Belgrade calls for urgent UN Security Council meeting on Kosovo

Belgrade has requested a special meeting of the United Nations Security Council following the announcement that Albanian leaders would unilaterally declare secession from Serbia, Russian Ambassador to UN Vitaly Churkin said on Tuesday.

(KosovoCompromise Staff) Wednesday, February 13, 2008

Serbian Foreign Minister Vuk Jeremic will travel to New York to attend the special session, widely seen as the first round of fierce diplomatic struggle Belgrade plans to launch to annul Kosovo's independence on the international stage.

Serbian request for urgent session ahead of Kosovo's declaration was strongly backed by Russia and China - permanent constituents of the 15-member body -- which, at least according to the international law, has the final say considering the fate of volatile province.

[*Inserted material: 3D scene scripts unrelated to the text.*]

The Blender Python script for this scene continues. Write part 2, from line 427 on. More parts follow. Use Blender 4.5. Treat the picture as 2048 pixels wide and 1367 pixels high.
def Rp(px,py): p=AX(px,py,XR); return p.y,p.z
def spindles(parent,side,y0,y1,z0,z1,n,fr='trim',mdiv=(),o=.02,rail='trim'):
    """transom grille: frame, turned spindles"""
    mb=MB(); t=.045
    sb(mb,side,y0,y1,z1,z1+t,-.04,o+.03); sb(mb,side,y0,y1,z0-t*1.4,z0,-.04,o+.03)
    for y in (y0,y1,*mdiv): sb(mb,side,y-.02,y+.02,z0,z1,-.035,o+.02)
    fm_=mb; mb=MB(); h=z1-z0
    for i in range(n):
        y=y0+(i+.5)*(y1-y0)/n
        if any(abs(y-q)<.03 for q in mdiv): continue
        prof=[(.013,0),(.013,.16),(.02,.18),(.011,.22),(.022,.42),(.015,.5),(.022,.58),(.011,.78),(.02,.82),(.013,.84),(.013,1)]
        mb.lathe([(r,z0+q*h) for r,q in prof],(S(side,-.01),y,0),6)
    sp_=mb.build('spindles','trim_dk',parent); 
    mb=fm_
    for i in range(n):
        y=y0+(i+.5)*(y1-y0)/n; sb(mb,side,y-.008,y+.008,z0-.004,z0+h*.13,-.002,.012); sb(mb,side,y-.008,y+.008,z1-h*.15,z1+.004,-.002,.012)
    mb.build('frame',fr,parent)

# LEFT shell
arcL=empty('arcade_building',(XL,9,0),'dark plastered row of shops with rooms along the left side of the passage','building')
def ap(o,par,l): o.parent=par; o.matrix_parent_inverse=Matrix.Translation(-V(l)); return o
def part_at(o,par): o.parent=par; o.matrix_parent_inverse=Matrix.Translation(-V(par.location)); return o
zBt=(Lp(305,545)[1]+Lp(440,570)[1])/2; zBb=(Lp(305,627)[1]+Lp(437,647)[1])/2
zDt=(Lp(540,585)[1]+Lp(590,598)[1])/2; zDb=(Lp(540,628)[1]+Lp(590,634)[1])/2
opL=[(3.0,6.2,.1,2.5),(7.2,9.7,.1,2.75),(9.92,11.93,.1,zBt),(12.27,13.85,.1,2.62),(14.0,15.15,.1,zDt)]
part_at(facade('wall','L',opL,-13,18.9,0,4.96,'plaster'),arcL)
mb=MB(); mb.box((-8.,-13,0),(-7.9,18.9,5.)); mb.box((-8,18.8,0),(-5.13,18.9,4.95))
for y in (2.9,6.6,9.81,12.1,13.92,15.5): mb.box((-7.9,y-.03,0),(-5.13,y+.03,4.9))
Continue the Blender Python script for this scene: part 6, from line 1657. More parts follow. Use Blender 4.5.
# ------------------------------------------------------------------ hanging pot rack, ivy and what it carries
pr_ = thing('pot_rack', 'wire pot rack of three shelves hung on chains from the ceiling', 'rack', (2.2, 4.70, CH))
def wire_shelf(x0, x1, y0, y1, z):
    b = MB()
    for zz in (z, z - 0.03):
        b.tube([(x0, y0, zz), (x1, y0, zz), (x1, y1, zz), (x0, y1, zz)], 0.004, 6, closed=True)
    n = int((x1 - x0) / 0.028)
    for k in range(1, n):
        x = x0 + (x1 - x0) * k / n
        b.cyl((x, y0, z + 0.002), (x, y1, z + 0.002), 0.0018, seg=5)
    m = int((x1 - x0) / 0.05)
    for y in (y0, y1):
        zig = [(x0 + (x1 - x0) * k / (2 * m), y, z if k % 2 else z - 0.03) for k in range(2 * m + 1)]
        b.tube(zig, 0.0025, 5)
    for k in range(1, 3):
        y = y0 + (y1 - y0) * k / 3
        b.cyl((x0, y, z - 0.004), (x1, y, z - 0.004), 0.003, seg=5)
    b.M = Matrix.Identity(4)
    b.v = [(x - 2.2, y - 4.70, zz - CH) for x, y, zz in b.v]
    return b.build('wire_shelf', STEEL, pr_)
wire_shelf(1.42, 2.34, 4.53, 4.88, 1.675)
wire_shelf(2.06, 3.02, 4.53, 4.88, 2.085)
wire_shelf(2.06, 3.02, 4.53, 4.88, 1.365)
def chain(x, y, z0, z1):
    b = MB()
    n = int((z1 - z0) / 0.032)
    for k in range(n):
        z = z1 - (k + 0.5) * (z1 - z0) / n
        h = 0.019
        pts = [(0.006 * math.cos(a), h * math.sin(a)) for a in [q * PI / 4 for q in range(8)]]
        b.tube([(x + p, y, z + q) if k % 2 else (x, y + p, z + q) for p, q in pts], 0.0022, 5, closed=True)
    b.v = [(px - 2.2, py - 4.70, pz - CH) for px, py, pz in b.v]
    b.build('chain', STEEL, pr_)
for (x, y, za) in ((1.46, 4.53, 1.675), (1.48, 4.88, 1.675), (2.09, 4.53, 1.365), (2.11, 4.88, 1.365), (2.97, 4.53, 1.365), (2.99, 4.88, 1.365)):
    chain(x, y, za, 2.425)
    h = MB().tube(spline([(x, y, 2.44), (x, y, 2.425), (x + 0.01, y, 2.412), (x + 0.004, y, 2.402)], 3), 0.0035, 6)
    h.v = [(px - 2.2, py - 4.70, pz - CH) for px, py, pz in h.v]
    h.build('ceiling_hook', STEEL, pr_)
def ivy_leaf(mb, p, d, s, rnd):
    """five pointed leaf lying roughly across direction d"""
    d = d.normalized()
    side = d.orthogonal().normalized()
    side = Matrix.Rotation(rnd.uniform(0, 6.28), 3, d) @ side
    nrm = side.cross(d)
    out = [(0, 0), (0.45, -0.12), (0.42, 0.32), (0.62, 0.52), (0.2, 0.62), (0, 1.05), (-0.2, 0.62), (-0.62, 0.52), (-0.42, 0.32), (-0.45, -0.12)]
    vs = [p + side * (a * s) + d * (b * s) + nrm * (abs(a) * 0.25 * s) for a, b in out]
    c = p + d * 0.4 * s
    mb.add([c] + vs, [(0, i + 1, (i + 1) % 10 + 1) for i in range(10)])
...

According to UN diplomats, Serbia has requested the UN body to convene as early as Thursday.

The United States and British diplomats in New York have said that they were standing firm behind previous stances that the debate in Security Council was long over, due to the opposing stances between the Moscow and West over the Kosovo issue.

The main point of future debate in New York will be Security Council Resolution 1244 from June 1999, which suspended Belgrade's rule in province but maintained Serbian territorial integrity and sovereignty on the territory.

The European Union legal experts argue that a "creative interpretation" of Resolution 1244 opens the way for Kosovo's supervised independence, but Belgrade strongly backed by Russia, insists that the paper preserves the integrity of country's borders and reject EU interpretations as "deceit" and "manipulation" of international law.

Russia stood firm against the unilateral declaration of independence in Kosovo on Tuesday, warning that secession of internationally administrated Serbian province, without agreement with Belgrade, would violate the international law and damage security in Europe.

Russian Foreign Minister Sergei Lavrov blamed the pack of Western nations led by the United States of reckless diplomacy over the Kosovo crisis, saying that supporters of province's independence failed to fully analyze the complexity of potential consequences of unilateral declaration of sovereignty in Pristina.

"It would undermine the basics of security in Europe, it would undermine the basics of the United Nations charter," Lavrov said in Geneva, blaming the West for "haphazard" or chaotic approach to Kosovo crisis by undermining the tide of reactions throughout the world, including parts of Europe.

"Many of them, frankly, do not understand the risks and dangers and threats associated with a unilateral declaration of Kosovo independence," Lavrov said in Geneva. "Russia will continue to look for another solution to independence. We will work up to the very last moment, doing everything in our power, to prevent this," Lavrov said.